• **Aim of the task**
Restate, exactly and only, the lines from the first through the line containing "scene.camera = cam".

* * * * * * * * *

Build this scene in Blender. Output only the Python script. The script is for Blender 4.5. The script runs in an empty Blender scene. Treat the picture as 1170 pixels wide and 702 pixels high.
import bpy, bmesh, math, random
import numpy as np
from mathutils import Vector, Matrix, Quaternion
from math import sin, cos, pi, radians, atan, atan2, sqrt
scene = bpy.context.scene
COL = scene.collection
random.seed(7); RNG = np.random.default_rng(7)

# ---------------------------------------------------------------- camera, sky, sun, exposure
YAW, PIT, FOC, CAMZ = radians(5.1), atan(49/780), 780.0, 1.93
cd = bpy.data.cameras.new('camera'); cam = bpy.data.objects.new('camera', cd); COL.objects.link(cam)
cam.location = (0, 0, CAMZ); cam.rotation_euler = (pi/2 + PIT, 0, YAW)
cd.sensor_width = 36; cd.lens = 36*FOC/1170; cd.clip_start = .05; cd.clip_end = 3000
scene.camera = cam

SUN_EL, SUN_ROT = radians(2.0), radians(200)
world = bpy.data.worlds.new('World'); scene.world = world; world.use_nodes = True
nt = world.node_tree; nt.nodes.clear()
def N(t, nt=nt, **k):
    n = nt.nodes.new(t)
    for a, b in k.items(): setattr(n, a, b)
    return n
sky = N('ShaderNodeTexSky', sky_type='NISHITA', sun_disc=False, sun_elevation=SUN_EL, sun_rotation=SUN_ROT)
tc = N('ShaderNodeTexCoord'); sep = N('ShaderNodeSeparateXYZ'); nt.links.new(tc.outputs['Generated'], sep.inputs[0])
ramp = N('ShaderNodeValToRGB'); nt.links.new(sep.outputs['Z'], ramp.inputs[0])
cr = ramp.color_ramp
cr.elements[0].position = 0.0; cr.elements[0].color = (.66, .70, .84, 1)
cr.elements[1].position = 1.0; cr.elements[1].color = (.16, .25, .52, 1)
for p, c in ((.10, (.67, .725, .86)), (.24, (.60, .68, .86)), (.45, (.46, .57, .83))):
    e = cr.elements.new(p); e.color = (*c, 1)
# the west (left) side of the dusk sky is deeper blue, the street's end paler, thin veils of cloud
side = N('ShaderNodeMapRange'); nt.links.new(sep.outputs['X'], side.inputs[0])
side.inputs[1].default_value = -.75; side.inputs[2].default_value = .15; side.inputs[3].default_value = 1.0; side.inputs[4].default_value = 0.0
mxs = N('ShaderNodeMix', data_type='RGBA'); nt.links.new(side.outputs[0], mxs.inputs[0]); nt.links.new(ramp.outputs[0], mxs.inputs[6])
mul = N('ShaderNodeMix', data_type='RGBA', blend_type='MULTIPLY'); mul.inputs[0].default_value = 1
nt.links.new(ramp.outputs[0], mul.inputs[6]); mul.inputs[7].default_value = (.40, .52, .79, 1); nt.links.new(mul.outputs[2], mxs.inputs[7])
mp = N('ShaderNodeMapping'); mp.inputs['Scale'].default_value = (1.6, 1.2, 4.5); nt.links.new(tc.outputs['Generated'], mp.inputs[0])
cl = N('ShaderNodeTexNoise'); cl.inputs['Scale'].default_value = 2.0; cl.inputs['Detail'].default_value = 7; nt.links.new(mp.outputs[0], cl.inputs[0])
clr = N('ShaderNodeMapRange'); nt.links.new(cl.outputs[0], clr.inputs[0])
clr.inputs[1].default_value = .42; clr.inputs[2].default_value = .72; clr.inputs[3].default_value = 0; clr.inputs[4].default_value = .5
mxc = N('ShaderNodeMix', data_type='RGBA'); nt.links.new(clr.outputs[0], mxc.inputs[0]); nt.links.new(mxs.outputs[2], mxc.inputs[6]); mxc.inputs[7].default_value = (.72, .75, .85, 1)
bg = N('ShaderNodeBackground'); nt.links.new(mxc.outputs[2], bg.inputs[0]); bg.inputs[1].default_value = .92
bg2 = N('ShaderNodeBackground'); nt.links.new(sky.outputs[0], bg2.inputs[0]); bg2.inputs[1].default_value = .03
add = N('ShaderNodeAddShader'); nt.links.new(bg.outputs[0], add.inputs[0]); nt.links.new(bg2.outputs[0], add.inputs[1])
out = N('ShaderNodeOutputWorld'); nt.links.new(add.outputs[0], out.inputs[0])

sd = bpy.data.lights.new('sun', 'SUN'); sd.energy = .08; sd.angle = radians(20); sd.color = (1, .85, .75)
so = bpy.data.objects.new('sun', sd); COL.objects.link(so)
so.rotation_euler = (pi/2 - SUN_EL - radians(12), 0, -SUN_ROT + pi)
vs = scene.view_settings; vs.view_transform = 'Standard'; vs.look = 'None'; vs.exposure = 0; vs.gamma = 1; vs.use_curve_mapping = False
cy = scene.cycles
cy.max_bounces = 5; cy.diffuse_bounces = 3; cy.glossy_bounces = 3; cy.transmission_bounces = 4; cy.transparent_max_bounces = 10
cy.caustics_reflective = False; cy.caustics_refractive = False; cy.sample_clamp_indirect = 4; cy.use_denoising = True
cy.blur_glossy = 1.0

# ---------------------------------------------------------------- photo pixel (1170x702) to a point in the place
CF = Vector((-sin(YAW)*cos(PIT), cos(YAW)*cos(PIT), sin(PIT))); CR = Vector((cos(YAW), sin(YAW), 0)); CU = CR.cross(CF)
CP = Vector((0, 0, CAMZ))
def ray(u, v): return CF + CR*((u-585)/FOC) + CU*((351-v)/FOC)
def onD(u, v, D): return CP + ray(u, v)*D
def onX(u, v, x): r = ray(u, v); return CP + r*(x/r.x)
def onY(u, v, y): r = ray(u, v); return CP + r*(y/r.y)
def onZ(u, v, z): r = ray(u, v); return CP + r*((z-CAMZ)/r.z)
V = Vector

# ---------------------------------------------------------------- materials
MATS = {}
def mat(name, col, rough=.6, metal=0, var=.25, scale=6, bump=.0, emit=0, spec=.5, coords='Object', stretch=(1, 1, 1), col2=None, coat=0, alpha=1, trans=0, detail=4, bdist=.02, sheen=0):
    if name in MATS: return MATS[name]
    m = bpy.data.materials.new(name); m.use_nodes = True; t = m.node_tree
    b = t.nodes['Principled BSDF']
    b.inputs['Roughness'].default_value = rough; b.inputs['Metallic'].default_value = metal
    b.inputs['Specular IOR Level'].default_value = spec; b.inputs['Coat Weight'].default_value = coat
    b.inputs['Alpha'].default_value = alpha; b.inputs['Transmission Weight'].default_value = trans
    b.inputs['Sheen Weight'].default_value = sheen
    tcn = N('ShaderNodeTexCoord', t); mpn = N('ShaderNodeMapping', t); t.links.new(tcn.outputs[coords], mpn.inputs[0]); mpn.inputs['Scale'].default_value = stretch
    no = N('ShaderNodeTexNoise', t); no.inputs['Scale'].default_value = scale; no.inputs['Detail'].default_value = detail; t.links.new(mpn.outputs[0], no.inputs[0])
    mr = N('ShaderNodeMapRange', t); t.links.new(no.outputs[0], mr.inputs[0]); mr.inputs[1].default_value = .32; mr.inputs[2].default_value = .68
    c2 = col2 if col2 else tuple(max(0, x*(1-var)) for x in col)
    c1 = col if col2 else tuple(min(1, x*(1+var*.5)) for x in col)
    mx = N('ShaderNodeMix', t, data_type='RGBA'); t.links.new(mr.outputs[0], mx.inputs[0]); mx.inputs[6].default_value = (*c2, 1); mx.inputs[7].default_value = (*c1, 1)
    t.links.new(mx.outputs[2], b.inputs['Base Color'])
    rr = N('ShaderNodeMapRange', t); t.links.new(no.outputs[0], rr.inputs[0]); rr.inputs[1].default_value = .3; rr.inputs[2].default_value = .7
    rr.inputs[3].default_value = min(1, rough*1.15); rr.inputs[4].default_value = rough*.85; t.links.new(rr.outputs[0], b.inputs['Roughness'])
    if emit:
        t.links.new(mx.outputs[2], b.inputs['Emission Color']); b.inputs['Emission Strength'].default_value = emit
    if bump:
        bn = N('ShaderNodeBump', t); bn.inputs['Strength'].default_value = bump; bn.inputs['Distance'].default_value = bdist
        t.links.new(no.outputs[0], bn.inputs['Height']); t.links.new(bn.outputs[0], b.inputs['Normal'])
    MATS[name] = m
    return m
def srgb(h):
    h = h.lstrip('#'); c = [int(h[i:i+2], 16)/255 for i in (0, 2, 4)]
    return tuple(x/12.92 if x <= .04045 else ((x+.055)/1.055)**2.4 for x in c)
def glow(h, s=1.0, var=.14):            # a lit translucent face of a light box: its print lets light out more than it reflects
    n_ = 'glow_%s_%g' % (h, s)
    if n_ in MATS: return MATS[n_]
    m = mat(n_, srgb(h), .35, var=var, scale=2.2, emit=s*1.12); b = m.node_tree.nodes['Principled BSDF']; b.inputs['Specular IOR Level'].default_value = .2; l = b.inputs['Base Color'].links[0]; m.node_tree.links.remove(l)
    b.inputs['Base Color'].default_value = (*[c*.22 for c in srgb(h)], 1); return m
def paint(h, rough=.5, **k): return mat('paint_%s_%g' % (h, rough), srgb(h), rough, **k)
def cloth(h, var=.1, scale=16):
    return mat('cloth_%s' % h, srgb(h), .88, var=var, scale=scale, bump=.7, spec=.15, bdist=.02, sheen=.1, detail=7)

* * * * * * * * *

• **Output for this task**
Build this scene in Blender. Output only the Python script. The script is for Blender 4.5. The script runs in an empty Blender scene. Treat the picture as 1170 pixels wide and 702 pixels high.
import bpy, bmesh, math, random
import numpy as np
from mathutils import Vector, Matrix, Quaternion
from math import sin, cos, pi, radians, atan, atan2, sqrt
scene = bpy.context.scene
COL = scene.collection
random.seed(7); RNG = np.random.default_rng(7)

# ---------------------------------------------------------------- camera, sky, sun, exposure
YAW, PIT, FOC, CAMZ = radians(5.1), atan(49/780), 780.0, 1.93
cd = bpy.data.cameras.new('camera'); cam = bpy.data.objects.new('camera', cd); COL.objects.link(cam)
cam.location = (0, 0, CAMZ); cam.rotation_euler = (pi/2 + PIT, 0, YAW)
cd.sensor_width = 36; cd.lens = 36*FOC/1170; cd.clip_start = .05; cd.clip_end = 3000
scene.camera = cam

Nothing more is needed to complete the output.